Straus Warns of Economic Consequences if Bathroom Bill Passes


Addressing the Texas Association of Business conference on January 18, Texas House Speaker Joe Straus said lawmakers should consider the economic consequences to the state if a proposed bathroom bill (SB6) is passed by the legislature.

“There’s been a lot of work put into our state’s economic success. We want to continue that success, and we want Texas to keep attracting the best and the brightest. One way to maintain our edge is to send the right signals about who we are,” Straus told the TAB.

SB6 bars transgender people from using the bathroom that matches their gender identity and would prohibit local ordinances from protecting trans citizens from discrimination in public accommodations.

In November, Straus, who represents San Antonio’s District 121, said a transgender bathroom bill “isn’t the most urgent concern of mine,” adding that “if it creates a situation as North Carolina went through my enthusiasm level would not be high for that.”

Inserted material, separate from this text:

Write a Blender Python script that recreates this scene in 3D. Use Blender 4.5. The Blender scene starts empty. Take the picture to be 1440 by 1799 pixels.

Last year, the NCAA yanked seven championship games from North Carolina in protest of laws targeting the transgender community. If the Texas Legislature passes SB6, it could risk the City of San Antonio losing the NCAA Final Four basketball tournament which it is scheduled to host in 2018.

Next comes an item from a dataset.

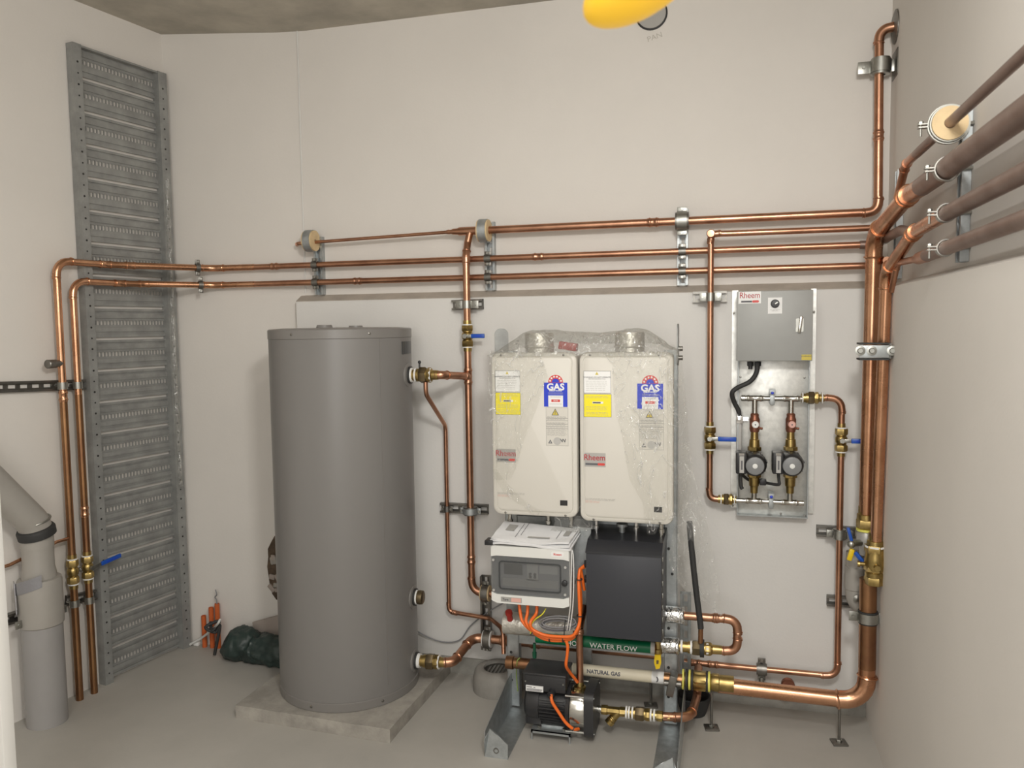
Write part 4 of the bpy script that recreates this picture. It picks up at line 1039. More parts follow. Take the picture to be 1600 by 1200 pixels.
# circulators
def circulator(u_, lab):
    c = at(u_, 722.5, 3.275); xc = at(u_, 700, MY).x; c.x = at(u_ + .8, 722.5, 3.2).x; xc0 = xc
    t = thing('circulating_pump', V((xc0, 3.275, c.z)), lab, 'pump', 'circulating pumps')
    zc = c.z
    b = B(); b.lathe((xc0, 3.30, zc), FRONT, [(0, .030), (.012, .044), (.05, .047), (.085, .045), (.10, .040), (.104, .036), (.104, .030)], 28); fin(b, 'housing', 'black_plastic', t)
    for a in range(8):
        aa = a * PI / 4 + .2; b = B(); b.box(V((xc0 + math.cos(aa) * .045, 3.255, zc + math.sin(aa) * .045)), (.008, .05, .008), None, .002); fin(b, 'rib', 'black_plastic', t)
    b = B(); b.lathe((xc0, 3.198, zc), FRONT, [(0, .034), (.006, .0355), (.010, .034), (.0115, .030), (.0115, 0)], 30); hd = fin(b, 'motor_face', 'pump_grey', t)
    b = B(); b.lathe((xc0, 3.1865, zc), FRONT, [(0, .0098), (.003, .0095), (.004, .006), (.004, .002), (.002, 0)], 18); fin(b, 'vent_screw', 'tape_white', hd)
    b = B(); b.span((xc0 - .072, 3.20, zc - .036), (xc0 - .030, 3.285, zc + .048), .006); bx = fin(b, 'terminal_box', 'black_plastic', t)
    b = B(); b.span((xc0 - .058, 3.1985, zc - .030), (xc0 - .041, 3.2, zc + .036)); fin(b, 'type_label', 'label_grey', bx)
    b = B(); b.span((xc0 - .0525, 3.1978, zc - .018), (xc0 - .0465, 3.199, zc + .018)); fin(b, 'label_print', 'ink', bx)
    b = B(); b.span((xc0 - .060, 3.1985, zc + .038), (xc0 - .040, 3.2, zc + .047)); fin(b, 'label_strip', 'chrome', bx)
    # brass unions
    for s_ in (1, -1):
        b = B(); p = V((xc0, MY, zc + s_ * .046)); hexr(b, p, Z * s_, .016, .027); fin(b, 'union_nut', 'brass', t)
        b = B(); b.lathe(p + Z * s_ * .015, Z * s_, [(0, .021), (.03 if s_ > 0 else .035, .019), (.032 if s_ > 0 else .037, .0155), (.064, .014)], 20); fin(b, 'union_tail', 'brass', t)
    # bronze valve with white pressure dial above
    zv_ = at(u_, 661, MY).z
    b = B(); b.lathe((xc0, MY, zv_ - .035), Z, [(0, .017), (.012, .020), (.02, .019), (.05, .020), (.06, .016), (.07, .0165), (.075, .0115)], 20); b.cyl((xc0, MY, zv_), (xc0 + .002, MY - .03, zv_ - .002), .016, n=16); b.cyl((xc0 + .012, MY - .01, zv_ - .018), (xc0 + .03, MY - .015, zv_ - .02), .005, n=8); vb = fin(b, 'balancing_valve', 'red_bronze', t)
    b = B(); b.lathe((xc0 + .002, MY - .028, zv_ - .002), FRONT, [(0, .0135), (.01, .0135), (.012, .011), (.012, 0)], 18); fin(b, 'valve_dial', 'tape_white' if u_ < 1200 else 'label_pink', t)
    b = B(); b.lathe((xc0 + .002, MY - .0405, zv_ - .002), FRONT, [(0, .003), (.001, 0)], 8); fin(b, 'dial_pin', 'ink', t)
    return zc


z1_ = circulator(1178.7, 'left one of two black circulating pumps with grey faces')
circulator(1235.2, 'right one of two black circulating pumps with grey faces')
F = lambda u, v, y=3.24: at(u, v, y)
cable('pump_lead', 'black lead with moulded plug hanging below the left circulating pump', [F(1158, 737), F(1157, 748), F(1158, 760), F(1160, 764)], .0075, 'black_rubber')
cable('pump_lead', 'black lead looping between the two circulating pumps', [F(1216, 738), F(1217, 750), F(1217, 757), F(1205, 756, 3.26), F(1192, 753.5, 3.3), F(1175, 752, 3.32), F(1163, 745, 3.27), F(1160, 738, 3.25)], .006, 'black_rubber')
p = F(1192, 753, 3.285); b = B(); b.box(p, (.026, .022, .026), None, .004); tag(fin(b, 'cable_connector', 'black_plastic'), 'black connector block on the lead between the two pumps', 'connector')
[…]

“Many people where I come from get concerned about anything that can slow down our overall job-creating machine,” Straus told the TAB membership. “If you are concerned — I know many of you are — now is the time to speak up.”

On the day before Straus spoke at the TAB conference, Attorney General Ken Paxton addressed the group in support of the bill, which has been championed by Lt. Governor Dan Patrick.

Paxton insisted SB6 would have a narrow focus. “What I looked at was one, it doesn’t apply to businesses from what I can tell, it also doesn’t apply to entities that are leasing government facilities. It only applies to public schools and it also applies to government buildings,” he said in his remarks to the TAB.

For its part, the TAB has said it opposes the bathroom bill and any “legislation that is seen as discriminatory and would impact workforce recruitment and/or cause a negative economic impact on the state.” Last December, the group released a study that estimated a bathroom bill could cost the state up to $8.5 billion and the loss of more than 185,000 jobs.